In terms of economic growth, Fed officials revised their GDP growth estimates upward for the current year. However, they foresaw a slowdown in 2024, with the median forecast easing to 1.4%. The December policy statement also cautioned that "growth of economic activity slowed from its strong pace in the third quarter."

On the positive side, the inflation outlook showed signs of improvement. The Personal Consumption Expenditure (PCE) price index, the Fed's favored inflation gauge, was expected to decline to 2.4% in 2024 and to 2.1% in 2025, eventually reaching the 2% target in 2026. Excluding energy and food prices, the inflation gauge was set to exhibit a similar trend. Both of these estimates were modestly lowered from the September projections, indicating a stronger conviction in the ongoing disinflationary trend.

Powell sticks to dovish tones, markets rally

During his press conference, Fed Chair Powell stated that interest rates were "likely at or near the peak of this tightening cycle" and that the restrictive monetary policy stance was exerting "downward pressure on economic activity and inflation." Powell acknowledged that rate reductions were now being discussed within the Fed.

“There was a general expectation that rate cuts will be a topic of conversation going forward,” the Fed Chair stated.

Powell continued to envision a historically unusual economic trajectory in which inflation eased without the need for a rise in the unemployment rate, with economic growth facing limited adverse effects.

Nonetheless, Powell dampened the enthusiasm surrounding the inflation path by emphasising that the achievement of the 2% target was a gradual process without assured success, firmly stating that declaring victory at this point was still premature.

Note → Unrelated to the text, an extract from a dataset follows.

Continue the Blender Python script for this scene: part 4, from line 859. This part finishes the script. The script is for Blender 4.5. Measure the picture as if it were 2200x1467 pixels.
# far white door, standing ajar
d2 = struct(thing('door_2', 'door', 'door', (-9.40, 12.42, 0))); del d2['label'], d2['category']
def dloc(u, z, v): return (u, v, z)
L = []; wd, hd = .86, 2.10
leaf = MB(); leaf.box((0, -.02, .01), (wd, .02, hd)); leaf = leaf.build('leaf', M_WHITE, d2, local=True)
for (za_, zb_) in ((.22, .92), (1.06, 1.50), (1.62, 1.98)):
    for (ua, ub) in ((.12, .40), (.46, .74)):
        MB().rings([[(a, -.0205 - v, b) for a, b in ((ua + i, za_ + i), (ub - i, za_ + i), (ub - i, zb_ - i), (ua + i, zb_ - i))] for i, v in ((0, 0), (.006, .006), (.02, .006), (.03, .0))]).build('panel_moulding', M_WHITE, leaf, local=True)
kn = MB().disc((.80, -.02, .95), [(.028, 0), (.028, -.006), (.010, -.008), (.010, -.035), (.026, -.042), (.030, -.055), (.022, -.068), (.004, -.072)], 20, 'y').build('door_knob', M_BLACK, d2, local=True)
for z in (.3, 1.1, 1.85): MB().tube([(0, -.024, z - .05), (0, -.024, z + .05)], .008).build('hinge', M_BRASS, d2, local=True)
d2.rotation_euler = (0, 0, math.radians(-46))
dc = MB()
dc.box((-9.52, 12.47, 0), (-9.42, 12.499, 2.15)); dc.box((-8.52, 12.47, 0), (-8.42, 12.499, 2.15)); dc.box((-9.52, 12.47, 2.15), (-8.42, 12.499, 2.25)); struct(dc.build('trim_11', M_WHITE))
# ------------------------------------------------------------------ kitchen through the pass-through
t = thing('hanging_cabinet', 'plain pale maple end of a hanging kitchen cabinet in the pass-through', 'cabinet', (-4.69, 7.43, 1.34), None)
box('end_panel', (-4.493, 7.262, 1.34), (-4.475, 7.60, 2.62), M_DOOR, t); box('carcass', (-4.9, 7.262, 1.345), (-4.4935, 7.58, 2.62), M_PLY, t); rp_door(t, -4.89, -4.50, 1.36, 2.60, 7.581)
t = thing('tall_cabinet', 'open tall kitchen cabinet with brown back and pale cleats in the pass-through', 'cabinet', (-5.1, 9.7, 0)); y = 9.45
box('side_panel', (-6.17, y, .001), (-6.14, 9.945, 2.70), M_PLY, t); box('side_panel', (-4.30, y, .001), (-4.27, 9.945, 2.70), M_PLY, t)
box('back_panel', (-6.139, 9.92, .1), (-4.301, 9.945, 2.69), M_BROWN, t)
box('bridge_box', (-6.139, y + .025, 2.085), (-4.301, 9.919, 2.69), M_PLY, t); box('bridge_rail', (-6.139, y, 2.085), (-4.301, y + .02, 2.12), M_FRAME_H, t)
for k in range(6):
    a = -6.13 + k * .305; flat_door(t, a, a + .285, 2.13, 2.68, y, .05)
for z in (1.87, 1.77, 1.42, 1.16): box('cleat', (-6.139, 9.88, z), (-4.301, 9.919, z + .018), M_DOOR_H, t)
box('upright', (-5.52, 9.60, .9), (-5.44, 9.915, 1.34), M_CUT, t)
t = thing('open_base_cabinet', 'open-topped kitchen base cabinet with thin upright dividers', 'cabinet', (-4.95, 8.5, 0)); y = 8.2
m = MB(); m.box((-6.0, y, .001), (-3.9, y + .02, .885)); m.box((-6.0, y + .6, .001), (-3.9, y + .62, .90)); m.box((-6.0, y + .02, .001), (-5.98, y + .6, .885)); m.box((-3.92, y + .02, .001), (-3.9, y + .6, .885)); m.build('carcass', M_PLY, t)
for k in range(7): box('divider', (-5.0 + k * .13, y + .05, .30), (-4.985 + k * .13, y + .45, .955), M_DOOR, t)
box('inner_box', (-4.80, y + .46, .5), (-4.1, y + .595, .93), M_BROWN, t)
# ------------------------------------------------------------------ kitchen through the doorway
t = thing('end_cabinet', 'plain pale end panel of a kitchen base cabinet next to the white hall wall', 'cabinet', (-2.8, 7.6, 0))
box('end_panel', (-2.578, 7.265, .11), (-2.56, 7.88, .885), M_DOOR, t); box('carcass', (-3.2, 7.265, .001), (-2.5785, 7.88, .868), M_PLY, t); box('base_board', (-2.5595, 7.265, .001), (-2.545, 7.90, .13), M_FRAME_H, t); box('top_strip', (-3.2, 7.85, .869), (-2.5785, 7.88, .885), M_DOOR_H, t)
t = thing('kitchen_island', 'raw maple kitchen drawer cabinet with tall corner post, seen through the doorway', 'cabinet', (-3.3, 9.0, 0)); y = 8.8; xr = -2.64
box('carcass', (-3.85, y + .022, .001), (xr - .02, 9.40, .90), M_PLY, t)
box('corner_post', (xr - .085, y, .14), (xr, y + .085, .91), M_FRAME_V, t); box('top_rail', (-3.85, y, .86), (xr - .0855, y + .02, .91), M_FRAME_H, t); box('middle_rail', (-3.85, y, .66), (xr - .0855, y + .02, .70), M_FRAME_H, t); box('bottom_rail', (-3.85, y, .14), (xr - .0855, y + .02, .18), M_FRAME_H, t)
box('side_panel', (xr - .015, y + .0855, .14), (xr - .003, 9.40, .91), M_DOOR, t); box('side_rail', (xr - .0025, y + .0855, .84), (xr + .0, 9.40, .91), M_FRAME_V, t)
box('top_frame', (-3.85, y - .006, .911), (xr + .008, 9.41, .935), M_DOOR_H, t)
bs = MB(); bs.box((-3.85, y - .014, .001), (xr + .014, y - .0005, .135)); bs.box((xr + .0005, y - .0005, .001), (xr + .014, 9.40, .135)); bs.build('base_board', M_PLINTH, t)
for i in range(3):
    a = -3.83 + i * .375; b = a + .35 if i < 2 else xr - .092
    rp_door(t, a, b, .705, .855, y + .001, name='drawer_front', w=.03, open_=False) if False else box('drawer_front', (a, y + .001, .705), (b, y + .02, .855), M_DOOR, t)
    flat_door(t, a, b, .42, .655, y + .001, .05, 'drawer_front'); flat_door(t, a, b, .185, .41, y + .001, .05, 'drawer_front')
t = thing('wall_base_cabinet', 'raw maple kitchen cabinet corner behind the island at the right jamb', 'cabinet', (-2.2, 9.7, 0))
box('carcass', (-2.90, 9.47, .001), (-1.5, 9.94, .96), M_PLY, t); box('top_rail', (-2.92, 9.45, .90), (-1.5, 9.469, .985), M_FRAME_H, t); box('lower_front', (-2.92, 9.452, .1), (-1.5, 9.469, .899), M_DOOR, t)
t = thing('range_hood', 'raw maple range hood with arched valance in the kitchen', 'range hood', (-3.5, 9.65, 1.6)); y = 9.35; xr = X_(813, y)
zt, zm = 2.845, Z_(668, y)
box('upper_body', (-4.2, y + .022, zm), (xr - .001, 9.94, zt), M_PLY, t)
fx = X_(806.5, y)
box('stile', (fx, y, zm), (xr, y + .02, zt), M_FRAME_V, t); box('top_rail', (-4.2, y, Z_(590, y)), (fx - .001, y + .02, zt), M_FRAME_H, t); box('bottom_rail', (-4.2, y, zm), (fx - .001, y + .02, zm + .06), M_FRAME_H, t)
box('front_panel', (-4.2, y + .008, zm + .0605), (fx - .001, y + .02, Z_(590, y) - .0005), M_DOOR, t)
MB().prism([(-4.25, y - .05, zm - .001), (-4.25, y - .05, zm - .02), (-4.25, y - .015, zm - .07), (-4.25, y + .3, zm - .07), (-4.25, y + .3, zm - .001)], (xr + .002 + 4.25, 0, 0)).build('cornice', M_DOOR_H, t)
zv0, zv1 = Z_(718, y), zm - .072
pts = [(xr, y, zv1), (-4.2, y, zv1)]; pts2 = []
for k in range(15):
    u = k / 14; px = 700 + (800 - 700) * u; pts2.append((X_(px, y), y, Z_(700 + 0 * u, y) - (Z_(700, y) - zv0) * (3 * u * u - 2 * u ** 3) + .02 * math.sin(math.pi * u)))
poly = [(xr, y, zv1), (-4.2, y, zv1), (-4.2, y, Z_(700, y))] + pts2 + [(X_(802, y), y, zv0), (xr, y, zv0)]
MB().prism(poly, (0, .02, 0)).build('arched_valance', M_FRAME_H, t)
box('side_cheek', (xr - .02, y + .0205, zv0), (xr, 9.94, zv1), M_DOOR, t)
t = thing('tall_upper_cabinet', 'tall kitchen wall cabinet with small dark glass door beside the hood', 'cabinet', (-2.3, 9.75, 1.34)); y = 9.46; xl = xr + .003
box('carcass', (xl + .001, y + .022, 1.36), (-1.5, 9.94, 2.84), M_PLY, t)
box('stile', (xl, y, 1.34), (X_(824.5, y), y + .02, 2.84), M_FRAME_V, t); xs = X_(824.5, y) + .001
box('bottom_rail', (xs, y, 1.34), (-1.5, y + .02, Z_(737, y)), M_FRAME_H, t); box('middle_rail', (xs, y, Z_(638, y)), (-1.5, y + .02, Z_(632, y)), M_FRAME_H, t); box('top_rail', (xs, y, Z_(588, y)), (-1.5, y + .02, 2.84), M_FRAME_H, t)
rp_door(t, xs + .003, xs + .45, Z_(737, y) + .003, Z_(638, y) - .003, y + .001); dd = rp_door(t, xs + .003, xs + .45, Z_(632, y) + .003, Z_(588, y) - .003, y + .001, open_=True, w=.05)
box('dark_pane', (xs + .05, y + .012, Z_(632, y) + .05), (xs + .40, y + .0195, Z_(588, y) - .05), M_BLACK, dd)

In response to the Fed's decision and Powell's remarks, market sentiment sharply improved with investors flocking to risky assets. Stocks and bonds rallied, while the US dollar experienced a decline.

Market expectations for Fed rate cuts further surged following the Fed meeting. Based on money market pricing, speculators are increasingly factoring in the likelihood of rate cuts beginning as early as March 2023, anticipating as many as six rate cuts in the upcoming year.

Yields on a 2-year Treasury note fell by 30 basis points to 4.43%, the lowest since early June.

The Dow Jones Industrial Average surged to fresh all-time highs, closing above 37,000 points, surpassing previous peaks reached in early January 2022. The S&P 500 and the Nasdaq 100 remained within a mere 2% and 1% of their respective record highs.

Additionally, the euro-dollar exchange rate spiked above 1.09 overnight, and gold prices rose back above $2,020 per ounce.

Markets are now awaiting interest rate decisions from the Bank of England and the European Central Bank, set to be announced at 13:00 and 14:15 CET, respectively.